Llevo años quitándole el esmalte a las perlas, para ver qué guardan debajo.
Y algunos años más dejando de soñar con ellas, frenándome frente al barranco para mirar a las olas, y a la costa escarpada, y tan verde. Hace esos años que no creo en las alas de los cisnes como aviones dorados.
Lo que veo son las plumas.
¿Sabes?
No que las arranque y las contemple para encontrar sus bárbulas. No que quiera ver de qué están hechas. No me importa de dónde nazcan. Lo que quiero saber es su vuelo cuando están solas, y su vuelo cuando se aúnan y abarcan.
Digo, antes de esto, antes de pasarme el fósforo por las escamas, antes de gastar la piel, me enseñaron a esperar la sorpresa, a buscar los globos, ¿qué cámara es la mía? ¿Esta o esta? Y no me quejo. Aprendí lo que tuve.
Pero cuando se acabaron las fiestas dejé de buscar nuevas. Miré al frente y vi lo que restaba. Se parecía algo así como a una pantalla en blanco. Que podía ser un lienzo o quién sabe si un proyector de película. Que podía ser una carretera agrietada o el mar mismo.
¿Y si nunca hubiera escapado de aquellos años? ¿Miraría al futuro como si fuera una piñata? ¿Esperaría en silencio en mi cuarto a que me trajeran los regalos que merezco?
No celebro mis cumpleaños. No me importan. Y no quiero que se me malinterprete. Amo cada día que piso esta tierra. Pero cuando cumplo años siento una carga. Y no quiero que se me malinterprete. Amo cada día que se me regala en este cielo. Amo cada paso y cada arruga. Amo que cada día la vida se me haga más familiar y más extraña. Pero no quiero repetir patrones. No quiero caer en viejas costumbres. Me estoy curando la inocencia nociva, y me cuido de no pintarla de apatía, ni de hartazgo, ni mucho menos de derrotismo. Me cuido de los dragones, los príncipes y las princesas. Me cuido de nihilistas y apocalípticos.
Entre unos y otros tengo los ojos. La piel. El pecho.
Esto es en lo que más confío.
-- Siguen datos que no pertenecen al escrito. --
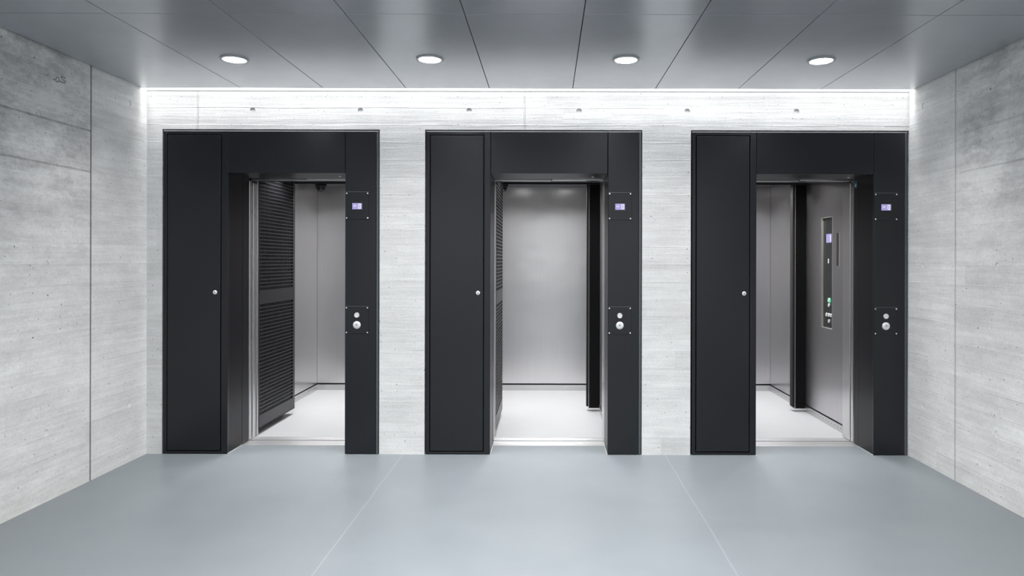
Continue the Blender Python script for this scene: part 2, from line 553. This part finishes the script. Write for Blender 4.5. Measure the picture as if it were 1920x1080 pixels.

La mañana nublada que termina en tormenta y la mañana soleada que no perdona; y en ellas los pájaros que despiertan ruidosos, hacendosos, juguetones. La perra que balbucea en sueños que me dice lo que siente. Las preocupaciones que se diluyen en una sonrisa o en la risa o sentado en meditación en mi cojín. Las letras cuando se juntan una a una y me abren algo nuevo o me recuerdan lo que siento. Y este fuego que me nace dentro, no para quemar sino para calentar lo que miran mis ojos. Este abrazo que quiero darle a todos: a los que sufren y a los que hacen sufrir. Este pulso que me crece. Esto es lo que celebro.
Y así, voy dejando caer los sueños uno a uno como hojas secas que ya tuvieron su tiempo, que ya no dan clorofila.
Qué sería de nosotros si no supiéramos soltar para seguir avanzando.
Hay un cuento budista que me encanta. Dice de un monje que se disponía a cruzar un río y para ello construyó una pequeña balsa. Cuando la terminó, subió a esta, remó con sus manos para surcar las aguas y llegó a la otra orilla. Y antes de continuar su camino por tierra miró a la balsa; pensó si llevarla consigo.
La dejó allí, claro. Qué iba a hacer con tanto peso encima.
Besos,
p.
P.S. Escribo todo esto y pienso en el justo medio del que hablaba el otro día.